### PROBLEM TO SOLVE
Begin with the first line of the material and copy each line word for word through the line that contains "sc.cycles.diffuse_bounces = 8"; the pictures are left out.
•••••
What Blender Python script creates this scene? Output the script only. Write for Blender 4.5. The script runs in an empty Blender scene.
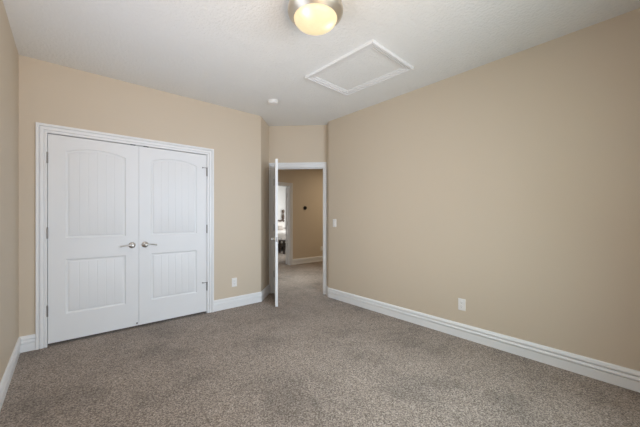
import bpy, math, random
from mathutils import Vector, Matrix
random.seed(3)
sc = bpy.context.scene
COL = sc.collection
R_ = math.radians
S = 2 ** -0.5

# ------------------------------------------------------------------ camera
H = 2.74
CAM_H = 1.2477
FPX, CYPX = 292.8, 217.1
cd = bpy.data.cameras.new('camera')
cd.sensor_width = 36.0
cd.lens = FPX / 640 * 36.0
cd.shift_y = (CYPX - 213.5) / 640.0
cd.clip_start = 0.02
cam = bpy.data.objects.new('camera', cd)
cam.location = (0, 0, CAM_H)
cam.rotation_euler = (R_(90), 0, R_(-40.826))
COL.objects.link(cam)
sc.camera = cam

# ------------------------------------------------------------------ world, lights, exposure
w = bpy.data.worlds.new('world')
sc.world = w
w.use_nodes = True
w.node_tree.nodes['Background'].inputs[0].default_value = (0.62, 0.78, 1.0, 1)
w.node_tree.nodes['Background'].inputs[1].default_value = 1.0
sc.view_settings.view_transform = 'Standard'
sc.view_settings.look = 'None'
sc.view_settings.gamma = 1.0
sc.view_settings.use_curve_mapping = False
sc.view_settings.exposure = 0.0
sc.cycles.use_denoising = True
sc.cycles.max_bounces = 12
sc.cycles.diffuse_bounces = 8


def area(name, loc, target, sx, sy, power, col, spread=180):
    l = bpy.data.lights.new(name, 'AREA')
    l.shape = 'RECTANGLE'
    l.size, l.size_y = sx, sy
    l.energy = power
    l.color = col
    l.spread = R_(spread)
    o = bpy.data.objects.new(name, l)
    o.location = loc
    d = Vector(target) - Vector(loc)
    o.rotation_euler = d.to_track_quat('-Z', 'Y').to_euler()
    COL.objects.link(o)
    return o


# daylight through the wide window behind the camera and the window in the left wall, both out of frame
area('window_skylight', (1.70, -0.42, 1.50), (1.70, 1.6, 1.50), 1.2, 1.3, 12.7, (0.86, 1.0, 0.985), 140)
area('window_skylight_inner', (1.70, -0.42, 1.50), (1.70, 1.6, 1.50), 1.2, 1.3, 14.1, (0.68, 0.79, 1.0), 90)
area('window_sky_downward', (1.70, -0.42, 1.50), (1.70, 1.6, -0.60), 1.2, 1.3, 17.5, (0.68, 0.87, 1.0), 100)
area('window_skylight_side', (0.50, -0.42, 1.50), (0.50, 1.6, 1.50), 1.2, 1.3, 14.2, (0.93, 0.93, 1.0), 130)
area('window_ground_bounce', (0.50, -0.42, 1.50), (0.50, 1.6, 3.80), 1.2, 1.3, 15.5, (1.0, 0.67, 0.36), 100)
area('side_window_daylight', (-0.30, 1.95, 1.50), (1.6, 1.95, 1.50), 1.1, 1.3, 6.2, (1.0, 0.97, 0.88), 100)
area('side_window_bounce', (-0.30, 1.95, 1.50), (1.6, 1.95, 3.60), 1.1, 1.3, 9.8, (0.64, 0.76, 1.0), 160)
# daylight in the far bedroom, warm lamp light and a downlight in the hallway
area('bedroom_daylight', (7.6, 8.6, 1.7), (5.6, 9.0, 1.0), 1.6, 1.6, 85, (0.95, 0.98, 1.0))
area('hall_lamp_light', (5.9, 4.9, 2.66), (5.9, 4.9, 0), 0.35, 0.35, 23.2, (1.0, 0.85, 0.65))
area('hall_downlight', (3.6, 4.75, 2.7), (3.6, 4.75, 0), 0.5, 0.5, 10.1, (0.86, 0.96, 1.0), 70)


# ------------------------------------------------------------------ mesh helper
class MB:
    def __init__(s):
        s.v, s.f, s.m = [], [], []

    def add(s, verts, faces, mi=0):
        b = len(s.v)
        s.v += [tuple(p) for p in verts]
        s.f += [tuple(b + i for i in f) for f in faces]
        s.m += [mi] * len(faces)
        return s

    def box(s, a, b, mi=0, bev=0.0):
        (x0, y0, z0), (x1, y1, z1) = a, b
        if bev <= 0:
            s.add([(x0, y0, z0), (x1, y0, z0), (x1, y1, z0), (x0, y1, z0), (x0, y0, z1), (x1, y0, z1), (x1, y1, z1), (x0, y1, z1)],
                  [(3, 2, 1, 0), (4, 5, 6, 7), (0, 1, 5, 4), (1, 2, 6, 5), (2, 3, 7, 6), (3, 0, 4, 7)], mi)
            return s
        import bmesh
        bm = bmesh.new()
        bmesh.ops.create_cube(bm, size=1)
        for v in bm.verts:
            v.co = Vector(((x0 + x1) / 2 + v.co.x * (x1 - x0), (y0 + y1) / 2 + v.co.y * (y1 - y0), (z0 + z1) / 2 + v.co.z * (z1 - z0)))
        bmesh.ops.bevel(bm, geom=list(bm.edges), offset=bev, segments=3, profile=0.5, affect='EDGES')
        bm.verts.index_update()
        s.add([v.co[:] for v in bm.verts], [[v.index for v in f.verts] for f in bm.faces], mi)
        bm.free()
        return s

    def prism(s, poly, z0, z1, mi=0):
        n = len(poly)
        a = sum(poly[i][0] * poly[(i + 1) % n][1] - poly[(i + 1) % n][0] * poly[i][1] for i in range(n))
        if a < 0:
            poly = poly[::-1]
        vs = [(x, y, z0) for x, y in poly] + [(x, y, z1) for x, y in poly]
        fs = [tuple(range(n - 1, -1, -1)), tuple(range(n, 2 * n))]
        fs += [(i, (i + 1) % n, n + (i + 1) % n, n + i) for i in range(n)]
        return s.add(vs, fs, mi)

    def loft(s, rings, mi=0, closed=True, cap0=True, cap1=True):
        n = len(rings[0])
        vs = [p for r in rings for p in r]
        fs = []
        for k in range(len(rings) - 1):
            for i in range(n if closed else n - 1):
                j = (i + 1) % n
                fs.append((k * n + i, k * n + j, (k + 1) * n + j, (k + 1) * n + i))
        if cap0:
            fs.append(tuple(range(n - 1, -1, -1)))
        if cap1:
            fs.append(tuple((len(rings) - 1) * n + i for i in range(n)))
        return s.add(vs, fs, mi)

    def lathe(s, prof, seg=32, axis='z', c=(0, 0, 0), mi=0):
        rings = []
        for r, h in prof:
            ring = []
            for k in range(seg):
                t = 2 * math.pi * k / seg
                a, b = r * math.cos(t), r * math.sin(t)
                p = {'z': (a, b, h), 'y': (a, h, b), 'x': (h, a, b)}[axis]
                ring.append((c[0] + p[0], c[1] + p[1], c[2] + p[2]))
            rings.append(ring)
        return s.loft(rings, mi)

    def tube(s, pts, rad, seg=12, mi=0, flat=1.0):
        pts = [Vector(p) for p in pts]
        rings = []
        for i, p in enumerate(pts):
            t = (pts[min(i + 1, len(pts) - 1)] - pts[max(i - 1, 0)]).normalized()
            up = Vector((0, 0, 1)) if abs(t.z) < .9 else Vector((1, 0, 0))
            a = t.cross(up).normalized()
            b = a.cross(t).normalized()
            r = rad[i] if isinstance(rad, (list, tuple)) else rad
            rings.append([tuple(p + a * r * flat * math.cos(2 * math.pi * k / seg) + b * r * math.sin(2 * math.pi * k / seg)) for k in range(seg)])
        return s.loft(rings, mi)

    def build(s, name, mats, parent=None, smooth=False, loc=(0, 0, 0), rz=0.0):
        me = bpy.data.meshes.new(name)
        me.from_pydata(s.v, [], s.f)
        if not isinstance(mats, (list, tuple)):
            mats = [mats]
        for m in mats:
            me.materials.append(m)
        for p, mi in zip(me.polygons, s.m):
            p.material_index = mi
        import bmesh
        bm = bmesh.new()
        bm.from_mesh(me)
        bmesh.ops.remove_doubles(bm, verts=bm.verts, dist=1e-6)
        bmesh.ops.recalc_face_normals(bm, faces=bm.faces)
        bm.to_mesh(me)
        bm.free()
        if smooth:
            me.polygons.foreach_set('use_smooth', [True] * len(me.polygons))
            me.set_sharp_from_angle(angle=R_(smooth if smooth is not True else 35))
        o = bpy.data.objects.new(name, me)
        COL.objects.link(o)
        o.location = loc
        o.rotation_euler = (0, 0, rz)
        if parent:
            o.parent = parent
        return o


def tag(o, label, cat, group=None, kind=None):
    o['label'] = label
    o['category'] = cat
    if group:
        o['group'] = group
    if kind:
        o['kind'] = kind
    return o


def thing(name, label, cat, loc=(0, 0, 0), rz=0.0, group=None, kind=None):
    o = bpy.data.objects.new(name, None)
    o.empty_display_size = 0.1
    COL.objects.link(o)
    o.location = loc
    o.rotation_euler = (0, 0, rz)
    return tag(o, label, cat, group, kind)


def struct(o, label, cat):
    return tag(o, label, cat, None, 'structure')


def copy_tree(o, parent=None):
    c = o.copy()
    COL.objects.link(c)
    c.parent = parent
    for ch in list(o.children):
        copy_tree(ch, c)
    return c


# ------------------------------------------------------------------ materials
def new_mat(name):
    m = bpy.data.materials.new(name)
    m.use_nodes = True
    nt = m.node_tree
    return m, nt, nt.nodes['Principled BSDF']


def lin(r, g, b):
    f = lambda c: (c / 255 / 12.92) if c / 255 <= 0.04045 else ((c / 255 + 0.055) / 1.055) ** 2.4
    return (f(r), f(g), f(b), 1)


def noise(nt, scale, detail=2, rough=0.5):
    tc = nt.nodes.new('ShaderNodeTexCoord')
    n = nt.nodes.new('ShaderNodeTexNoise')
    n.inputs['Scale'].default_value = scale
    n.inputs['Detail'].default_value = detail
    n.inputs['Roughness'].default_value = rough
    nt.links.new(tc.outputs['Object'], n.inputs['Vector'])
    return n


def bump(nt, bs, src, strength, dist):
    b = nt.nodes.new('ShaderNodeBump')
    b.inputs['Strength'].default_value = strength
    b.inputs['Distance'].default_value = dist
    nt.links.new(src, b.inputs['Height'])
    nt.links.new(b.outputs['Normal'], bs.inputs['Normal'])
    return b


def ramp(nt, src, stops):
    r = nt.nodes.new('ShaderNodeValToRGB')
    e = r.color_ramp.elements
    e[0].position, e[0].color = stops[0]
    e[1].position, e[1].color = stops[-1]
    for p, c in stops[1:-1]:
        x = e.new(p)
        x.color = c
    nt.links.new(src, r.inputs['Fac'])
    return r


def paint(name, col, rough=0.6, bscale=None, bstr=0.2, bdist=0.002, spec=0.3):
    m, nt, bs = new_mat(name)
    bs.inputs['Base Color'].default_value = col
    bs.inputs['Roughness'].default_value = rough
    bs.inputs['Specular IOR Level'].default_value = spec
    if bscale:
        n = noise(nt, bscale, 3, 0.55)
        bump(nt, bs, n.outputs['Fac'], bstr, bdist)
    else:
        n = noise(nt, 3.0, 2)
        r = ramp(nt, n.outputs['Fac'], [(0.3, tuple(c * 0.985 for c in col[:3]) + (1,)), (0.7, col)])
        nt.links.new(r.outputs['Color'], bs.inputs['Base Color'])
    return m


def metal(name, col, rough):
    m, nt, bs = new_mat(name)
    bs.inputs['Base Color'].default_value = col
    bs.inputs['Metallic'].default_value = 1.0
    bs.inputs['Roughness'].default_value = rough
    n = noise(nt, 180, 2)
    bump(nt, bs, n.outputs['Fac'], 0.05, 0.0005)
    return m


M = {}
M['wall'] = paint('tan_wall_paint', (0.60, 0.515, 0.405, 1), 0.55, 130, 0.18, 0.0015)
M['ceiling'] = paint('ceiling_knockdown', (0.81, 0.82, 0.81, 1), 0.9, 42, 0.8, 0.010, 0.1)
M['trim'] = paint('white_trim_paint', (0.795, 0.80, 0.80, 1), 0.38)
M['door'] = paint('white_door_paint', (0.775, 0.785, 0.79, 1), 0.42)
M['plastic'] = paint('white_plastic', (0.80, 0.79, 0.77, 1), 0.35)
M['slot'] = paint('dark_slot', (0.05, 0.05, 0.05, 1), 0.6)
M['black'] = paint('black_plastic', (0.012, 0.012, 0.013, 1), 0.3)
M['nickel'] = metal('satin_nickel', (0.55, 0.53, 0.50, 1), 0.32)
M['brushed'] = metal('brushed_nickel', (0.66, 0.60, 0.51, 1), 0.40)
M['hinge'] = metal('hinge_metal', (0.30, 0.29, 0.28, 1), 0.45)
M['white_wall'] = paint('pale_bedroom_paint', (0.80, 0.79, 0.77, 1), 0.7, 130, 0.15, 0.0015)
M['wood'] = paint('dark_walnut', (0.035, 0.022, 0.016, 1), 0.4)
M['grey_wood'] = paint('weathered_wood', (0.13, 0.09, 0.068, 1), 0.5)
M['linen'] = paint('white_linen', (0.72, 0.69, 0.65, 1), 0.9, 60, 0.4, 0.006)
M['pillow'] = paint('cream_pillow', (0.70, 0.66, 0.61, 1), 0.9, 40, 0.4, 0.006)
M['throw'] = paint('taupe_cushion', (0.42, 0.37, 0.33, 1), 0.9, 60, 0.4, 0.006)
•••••
### SOLUTION
What Blender Python script creates this scene? Output the script only. Write for Blender 4.5. The script runs in an empty Blender scene.
import bpy, math, random
from mathutils import Vector, Matrix
random.seed(3)
sc = bpy.context.scene
COL = sc.collection
R_ = math.radians
S = 2 ** -0.5

# ------------------------------------------------------------------ camera
H = 2.74
CAM_H = 1.2477
FPX, CYPX = 292.8, 217.1
cd = bpy.data.cameras.new('camera')
cd.sensor_width = 36.0
cd.lens = FPX / 640 * 36.0
cd.shift_y = (CYPX - 213.5) / 640.0
cd.clip_start = 0.02
cam = bpy.data.objects.new('camera', cd)
cam.location = (0, 0, CAM_H)
cam.rotation_euler = (R_(90), 0, R_(-40.826))
COL.objects.link(cam)
sc.camera = cam

# ------------------------------------------------------------------ world, lights, exposure
w = bpy.data.worlds.new('world')
sc.world = w
w.use_nodes = True
w.node_tree.nodes['Background'].inputs[0].default_value = (0.62, 0.78, 1.0, 1)
w.node_tree.nodes['Background'].inputs[1].default_value = 1.0
sc.view_settings.view_transform = 'Standard'
sc.view_settings.look = 'None'
sc.view_settings.gamma = 1.0
sc.view_settings.use_curve_mapping = False
sc.view_settings.exposure = 0.0
sc.cycles.use_denoising = True
sc.cycles.max_bounces = 12
sc.cycles.diffuse_bounces = 8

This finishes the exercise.